▸ What to work on: Count the lines below that contain "high". Give only the number.

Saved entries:
— begin —
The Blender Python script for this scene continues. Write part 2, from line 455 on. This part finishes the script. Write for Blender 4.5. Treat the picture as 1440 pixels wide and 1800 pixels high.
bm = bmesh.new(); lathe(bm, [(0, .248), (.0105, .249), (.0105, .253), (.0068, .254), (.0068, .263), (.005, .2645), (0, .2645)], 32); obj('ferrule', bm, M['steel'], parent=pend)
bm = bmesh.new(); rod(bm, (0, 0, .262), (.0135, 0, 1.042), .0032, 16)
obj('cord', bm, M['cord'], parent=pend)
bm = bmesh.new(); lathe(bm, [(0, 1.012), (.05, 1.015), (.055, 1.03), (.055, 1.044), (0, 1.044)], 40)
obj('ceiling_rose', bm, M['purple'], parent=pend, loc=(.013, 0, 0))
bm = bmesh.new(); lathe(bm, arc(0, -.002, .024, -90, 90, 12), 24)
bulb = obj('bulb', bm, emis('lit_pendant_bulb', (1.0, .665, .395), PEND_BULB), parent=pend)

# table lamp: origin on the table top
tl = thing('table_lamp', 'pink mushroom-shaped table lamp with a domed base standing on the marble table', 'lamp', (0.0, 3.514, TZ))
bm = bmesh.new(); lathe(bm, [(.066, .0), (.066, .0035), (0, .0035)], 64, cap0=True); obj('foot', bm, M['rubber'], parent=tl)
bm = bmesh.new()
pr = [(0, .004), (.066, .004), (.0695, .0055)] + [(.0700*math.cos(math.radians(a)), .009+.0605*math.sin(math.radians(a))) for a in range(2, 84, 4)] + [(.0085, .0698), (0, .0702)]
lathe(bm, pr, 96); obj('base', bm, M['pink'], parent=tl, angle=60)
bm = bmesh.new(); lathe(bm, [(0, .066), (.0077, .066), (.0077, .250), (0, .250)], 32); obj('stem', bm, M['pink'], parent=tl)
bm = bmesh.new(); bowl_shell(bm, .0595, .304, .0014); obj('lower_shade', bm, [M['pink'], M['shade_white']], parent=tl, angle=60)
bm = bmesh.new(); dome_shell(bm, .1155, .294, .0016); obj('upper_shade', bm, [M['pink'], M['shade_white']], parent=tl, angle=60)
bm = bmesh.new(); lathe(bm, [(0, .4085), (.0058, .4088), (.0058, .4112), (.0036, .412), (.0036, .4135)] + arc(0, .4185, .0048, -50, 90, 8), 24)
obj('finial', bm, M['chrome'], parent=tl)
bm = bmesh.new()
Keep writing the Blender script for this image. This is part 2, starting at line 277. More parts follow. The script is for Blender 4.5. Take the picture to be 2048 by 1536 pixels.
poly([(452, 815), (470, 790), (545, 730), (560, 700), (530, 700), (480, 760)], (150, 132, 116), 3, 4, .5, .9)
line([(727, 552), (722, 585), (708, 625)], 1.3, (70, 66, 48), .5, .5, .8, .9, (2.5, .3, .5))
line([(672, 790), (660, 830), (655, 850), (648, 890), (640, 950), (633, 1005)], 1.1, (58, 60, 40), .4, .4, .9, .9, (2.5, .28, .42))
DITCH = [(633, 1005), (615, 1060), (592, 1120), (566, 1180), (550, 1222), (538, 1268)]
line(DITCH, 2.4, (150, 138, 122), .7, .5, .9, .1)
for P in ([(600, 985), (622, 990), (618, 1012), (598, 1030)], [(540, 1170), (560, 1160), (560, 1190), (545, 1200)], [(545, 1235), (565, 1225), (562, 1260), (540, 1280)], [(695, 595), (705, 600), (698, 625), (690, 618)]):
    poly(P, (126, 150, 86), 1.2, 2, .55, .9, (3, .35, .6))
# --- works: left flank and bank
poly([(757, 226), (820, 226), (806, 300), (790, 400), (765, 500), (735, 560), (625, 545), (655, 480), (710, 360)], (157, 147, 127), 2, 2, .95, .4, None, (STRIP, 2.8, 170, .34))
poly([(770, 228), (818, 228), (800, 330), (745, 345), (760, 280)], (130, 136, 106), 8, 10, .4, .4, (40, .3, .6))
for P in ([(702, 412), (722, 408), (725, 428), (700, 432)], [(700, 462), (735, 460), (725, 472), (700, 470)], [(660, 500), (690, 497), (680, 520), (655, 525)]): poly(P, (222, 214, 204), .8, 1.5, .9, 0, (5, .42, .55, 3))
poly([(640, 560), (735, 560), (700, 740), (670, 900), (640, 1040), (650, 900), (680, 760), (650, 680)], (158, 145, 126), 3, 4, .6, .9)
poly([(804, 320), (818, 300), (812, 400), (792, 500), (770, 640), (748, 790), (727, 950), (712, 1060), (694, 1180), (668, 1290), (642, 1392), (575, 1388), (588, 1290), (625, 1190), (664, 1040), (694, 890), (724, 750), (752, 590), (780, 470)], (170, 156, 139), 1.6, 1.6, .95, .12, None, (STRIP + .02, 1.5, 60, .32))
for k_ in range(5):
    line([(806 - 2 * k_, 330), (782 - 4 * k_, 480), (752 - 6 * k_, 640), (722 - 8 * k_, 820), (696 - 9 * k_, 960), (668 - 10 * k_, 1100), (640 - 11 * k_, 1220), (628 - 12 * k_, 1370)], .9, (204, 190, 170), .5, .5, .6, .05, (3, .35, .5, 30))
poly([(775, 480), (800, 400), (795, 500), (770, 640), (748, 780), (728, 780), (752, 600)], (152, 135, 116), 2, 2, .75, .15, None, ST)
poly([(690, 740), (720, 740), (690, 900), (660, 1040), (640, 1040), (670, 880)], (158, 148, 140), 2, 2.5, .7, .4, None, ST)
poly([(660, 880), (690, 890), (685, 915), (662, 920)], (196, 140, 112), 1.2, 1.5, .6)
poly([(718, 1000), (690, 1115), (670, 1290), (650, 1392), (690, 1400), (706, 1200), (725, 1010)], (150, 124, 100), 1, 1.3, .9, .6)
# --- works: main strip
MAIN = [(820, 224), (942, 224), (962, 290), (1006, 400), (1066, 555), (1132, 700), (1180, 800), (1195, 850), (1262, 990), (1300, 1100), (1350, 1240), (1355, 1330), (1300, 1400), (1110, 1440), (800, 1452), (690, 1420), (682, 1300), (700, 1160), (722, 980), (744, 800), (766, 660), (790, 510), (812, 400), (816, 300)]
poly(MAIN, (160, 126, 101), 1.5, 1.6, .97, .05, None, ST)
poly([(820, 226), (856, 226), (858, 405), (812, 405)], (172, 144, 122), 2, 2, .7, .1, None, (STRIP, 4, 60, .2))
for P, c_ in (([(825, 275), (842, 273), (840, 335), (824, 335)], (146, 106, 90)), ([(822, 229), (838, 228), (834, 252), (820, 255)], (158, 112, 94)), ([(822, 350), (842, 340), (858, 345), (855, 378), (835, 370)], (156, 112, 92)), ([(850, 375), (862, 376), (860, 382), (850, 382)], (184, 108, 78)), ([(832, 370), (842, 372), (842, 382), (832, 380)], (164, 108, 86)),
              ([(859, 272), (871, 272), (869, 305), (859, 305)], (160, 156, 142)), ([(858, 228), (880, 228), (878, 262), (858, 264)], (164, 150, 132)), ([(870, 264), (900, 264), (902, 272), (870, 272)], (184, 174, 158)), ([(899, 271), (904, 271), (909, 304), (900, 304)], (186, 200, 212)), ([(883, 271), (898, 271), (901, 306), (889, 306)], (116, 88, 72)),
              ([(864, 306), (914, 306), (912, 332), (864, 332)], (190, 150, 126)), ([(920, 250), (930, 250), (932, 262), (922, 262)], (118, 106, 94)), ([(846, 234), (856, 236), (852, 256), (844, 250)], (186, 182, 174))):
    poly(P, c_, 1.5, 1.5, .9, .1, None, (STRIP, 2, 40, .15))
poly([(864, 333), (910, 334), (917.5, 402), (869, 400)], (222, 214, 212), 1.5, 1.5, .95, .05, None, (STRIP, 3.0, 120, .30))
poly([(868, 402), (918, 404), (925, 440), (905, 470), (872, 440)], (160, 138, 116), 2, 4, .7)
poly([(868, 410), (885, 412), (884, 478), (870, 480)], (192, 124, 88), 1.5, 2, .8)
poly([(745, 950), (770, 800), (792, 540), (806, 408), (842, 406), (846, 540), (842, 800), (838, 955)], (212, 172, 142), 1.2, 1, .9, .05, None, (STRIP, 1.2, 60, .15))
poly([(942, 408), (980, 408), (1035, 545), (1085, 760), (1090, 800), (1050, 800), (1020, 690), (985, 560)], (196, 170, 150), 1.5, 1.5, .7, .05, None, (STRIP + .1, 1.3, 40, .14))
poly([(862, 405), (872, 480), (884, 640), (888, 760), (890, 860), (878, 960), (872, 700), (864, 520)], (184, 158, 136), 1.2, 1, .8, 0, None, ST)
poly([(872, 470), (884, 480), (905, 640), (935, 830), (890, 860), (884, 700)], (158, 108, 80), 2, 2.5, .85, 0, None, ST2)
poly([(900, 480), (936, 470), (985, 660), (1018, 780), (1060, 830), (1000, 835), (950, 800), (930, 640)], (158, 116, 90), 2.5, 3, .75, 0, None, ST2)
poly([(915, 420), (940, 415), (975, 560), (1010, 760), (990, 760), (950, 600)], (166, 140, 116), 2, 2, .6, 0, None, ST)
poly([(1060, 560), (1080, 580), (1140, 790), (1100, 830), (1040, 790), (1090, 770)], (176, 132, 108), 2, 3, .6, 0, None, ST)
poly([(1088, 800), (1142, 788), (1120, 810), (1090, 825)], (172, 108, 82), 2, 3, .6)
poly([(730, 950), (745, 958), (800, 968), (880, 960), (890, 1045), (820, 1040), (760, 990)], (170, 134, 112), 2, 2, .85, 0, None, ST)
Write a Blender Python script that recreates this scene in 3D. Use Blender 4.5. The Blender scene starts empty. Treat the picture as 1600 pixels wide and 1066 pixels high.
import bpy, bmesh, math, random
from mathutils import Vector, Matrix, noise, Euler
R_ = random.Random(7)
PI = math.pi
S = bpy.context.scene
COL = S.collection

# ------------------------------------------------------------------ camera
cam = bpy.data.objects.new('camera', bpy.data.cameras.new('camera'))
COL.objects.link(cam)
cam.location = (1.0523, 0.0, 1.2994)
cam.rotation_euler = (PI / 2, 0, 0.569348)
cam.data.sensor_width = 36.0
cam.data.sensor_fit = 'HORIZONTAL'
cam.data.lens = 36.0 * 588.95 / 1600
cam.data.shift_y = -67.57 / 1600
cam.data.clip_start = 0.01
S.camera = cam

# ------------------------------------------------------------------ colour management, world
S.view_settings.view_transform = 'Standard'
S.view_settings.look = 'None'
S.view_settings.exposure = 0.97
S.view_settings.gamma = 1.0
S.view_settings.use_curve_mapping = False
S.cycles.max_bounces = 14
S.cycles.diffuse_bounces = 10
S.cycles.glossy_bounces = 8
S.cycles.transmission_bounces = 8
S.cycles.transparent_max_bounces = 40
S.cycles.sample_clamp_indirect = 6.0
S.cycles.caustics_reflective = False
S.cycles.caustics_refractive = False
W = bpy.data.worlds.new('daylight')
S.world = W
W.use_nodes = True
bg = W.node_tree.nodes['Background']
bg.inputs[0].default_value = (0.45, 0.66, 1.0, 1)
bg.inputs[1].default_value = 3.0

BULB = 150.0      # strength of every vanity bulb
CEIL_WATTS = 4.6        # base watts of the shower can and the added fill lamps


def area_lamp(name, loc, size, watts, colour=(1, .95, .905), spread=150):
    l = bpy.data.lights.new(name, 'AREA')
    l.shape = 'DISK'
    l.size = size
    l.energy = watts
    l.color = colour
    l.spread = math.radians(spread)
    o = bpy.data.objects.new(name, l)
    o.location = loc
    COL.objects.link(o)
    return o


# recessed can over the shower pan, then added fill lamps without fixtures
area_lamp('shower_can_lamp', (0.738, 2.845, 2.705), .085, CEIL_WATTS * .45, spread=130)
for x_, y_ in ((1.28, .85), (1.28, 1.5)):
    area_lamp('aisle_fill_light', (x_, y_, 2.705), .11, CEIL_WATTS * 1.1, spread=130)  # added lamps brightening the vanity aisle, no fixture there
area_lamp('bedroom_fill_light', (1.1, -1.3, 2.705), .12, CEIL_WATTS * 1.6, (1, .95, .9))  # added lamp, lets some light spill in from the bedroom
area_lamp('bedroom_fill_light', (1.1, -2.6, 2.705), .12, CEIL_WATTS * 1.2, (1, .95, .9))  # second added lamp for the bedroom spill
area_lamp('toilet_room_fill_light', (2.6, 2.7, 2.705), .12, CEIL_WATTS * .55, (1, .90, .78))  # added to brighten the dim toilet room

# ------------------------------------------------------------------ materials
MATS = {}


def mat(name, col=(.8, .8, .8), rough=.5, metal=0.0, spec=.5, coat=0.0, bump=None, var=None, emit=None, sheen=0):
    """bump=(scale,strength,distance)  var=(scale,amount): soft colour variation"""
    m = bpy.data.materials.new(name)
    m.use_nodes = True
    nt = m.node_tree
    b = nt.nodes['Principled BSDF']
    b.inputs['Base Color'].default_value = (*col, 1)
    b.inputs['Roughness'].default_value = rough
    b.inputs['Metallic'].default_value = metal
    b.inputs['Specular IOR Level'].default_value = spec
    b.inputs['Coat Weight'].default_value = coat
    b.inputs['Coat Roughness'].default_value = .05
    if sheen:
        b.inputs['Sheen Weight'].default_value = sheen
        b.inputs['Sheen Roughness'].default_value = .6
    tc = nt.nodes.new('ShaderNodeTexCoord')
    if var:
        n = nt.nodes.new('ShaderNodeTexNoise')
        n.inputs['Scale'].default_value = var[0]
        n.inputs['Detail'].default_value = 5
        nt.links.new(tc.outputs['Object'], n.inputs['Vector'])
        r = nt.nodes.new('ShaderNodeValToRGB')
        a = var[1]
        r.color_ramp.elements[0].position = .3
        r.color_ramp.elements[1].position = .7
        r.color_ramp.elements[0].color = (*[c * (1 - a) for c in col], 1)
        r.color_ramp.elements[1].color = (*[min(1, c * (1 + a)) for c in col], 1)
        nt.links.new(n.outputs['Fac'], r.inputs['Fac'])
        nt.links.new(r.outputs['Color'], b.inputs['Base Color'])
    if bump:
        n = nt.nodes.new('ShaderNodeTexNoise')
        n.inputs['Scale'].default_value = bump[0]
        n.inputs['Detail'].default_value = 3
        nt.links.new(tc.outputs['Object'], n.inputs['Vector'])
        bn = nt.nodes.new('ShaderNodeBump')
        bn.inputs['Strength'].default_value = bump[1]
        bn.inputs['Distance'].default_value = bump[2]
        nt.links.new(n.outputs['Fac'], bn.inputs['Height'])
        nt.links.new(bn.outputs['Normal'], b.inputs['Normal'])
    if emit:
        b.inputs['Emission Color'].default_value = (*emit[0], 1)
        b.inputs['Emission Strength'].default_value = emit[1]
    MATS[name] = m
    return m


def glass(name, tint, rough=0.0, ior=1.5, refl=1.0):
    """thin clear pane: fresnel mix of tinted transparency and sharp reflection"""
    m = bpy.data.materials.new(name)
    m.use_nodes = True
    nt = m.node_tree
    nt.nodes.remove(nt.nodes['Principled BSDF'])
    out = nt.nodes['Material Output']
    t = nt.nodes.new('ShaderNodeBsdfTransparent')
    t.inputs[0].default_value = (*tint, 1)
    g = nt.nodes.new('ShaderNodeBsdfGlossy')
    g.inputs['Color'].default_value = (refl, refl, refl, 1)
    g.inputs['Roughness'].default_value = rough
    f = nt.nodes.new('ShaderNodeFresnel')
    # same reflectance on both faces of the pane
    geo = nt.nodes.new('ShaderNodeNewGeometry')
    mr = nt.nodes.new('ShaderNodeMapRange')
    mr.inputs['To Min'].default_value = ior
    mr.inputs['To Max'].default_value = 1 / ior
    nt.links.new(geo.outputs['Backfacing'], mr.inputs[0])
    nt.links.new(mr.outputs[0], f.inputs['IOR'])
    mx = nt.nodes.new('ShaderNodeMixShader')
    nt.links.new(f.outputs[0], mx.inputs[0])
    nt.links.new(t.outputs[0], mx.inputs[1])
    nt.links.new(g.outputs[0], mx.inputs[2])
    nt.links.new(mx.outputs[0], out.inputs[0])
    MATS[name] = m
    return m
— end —
▸ Reply: 2